What is asked = Review the material and extract every line in which the word "from" occurs.

Data extract =

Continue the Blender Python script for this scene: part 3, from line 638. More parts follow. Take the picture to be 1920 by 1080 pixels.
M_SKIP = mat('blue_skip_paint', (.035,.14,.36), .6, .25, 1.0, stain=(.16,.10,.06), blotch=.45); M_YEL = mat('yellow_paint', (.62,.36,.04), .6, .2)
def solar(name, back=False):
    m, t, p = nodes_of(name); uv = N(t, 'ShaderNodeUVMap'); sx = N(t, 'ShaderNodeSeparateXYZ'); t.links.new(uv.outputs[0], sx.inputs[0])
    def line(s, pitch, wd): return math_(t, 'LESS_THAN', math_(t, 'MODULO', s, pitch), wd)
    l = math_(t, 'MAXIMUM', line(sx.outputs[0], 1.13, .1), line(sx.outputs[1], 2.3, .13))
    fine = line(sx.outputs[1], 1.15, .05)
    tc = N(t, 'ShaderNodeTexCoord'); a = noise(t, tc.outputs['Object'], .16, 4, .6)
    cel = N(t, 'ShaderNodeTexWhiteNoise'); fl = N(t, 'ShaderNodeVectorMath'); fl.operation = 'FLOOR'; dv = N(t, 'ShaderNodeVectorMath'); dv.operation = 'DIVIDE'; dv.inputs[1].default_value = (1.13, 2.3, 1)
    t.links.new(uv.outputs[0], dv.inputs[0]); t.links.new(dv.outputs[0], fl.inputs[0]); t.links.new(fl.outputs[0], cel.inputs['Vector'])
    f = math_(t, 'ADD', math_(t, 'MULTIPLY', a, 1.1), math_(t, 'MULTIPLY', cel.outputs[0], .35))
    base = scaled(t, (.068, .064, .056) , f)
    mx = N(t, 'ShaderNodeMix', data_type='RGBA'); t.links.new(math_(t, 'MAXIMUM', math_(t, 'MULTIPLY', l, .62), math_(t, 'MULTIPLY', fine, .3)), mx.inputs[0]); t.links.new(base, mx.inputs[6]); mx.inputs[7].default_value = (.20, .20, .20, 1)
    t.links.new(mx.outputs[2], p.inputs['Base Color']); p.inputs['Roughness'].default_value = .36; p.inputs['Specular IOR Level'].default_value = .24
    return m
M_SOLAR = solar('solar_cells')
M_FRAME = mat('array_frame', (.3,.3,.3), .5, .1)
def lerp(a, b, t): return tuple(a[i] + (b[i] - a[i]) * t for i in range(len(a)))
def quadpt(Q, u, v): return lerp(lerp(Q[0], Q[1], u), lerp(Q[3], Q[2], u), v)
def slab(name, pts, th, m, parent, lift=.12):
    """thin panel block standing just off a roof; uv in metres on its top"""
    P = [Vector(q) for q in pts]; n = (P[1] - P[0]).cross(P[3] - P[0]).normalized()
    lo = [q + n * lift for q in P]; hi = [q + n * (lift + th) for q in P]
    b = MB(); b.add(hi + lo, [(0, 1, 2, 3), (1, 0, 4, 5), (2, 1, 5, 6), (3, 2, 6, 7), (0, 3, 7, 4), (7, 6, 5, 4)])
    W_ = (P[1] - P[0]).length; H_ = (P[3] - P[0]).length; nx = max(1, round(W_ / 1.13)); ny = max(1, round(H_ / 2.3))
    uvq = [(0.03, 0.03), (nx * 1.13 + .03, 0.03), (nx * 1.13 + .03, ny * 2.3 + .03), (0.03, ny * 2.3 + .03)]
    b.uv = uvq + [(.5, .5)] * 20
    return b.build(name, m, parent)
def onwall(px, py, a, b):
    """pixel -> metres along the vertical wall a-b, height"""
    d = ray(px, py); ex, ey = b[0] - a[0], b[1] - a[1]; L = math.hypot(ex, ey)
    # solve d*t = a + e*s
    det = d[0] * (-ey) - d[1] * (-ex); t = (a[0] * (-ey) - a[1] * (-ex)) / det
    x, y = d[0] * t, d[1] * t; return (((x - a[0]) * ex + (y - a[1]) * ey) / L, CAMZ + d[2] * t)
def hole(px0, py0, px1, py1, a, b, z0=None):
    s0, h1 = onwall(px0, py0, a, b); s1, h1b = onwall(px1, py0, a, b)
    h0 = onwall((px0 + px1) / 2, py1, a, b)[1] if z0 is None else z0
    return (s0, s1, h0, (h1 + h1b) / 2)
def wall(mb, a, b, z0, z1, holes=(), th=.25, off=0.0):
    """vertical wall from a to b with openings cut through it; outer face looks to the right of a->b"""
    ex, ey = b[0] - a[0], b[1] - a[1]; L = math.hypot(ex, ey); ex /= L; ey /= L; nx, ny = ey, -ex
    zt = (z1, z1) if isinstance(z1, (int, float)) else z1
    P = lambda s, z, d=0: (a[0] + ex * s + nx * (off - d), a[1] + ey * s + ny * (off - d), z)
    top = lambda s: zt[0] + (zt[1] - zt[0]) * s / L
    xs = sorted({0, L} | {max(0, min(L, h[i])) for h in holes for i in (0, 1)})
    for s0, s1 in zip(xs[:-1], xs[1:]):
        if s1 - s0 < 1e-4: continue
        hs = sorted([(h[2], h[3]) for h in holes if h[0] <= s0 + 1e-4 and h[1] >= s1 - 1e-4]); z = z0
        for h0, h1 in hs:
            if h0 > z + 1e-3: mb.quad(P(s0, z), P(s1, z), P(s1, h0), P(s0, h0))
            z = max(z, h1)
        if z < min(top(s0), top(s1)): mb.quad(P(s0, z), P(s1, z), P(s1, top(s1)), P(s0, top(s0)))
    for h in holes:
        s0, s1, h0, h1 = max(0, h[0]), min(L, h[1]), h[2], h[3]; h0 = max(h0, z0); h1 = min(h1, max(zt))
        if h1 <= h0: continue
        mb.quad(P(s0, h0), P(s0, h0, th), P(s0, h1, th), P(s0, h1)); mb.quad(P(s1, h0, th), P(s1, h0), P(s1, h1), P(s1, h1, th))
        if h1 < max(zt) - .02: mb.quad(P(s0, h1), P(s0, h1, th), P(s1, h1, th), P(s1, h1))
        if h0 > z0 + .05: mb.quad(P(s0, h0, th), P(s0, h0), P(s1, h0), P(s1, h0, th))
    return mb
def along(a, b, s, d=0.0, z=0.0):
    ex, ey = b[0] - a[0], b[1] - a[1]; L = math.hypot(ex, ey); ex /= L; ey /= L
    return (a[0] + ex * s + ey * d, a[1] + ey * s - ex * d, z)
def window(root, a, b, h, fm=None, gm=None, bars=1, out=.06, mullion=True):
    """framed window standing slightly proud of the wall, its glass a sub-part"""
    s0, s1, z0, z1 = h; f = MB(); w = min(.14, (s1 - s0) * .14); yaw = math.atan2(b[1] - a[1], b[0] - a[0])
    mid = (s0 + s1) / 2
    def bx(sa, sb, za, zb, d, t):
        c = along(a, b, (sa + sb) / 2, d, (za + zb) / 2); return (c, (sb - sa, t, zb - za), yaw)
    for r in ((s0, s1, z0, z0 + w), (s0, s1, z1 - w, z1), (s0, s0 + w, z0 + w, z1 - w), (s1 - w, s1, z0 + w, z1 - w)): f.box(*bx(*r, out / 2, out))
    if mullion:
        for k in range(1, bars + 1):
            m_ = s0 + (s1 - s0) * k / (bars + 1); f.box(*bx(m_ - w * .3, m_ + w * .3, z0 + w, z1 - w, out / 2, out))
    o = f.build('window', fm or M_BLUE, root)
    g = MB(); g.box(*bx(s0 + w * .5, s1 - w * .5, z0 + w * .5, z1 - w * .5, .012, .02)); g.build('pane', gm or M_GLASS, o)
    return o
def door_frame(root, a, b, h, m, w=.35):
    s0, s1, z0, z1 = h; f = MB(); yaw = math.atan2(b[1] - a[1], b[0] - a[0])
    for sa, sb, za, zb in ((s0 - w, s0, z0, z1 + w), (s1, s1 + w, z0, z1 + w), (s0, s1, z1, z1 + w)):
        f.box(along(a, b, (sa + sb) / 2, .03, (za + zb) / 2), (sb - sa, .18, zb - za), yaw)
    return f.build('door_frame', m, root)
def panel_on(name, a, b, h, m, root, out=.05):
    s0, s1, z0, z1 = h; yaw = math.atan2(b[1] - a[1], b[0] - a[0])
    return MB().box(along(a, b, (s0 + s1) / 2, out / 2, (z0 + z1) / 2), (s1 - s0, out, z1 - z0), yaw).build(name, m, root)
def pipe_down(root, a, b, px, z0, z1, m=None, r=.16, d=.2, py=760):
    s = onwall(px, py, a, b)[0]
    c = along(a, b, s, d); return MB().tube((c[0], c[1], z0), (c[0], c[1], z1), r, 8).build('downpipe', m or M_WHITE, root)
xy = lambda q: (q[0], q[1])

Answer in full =
Continue the Blender Python script for this scene: part 3, from line 638. More parts follow. Take the picture to be 1920 by 1080 pixels.
    """vertical wall from a to b with openings cut through it; outer face looks to the right of a->b"""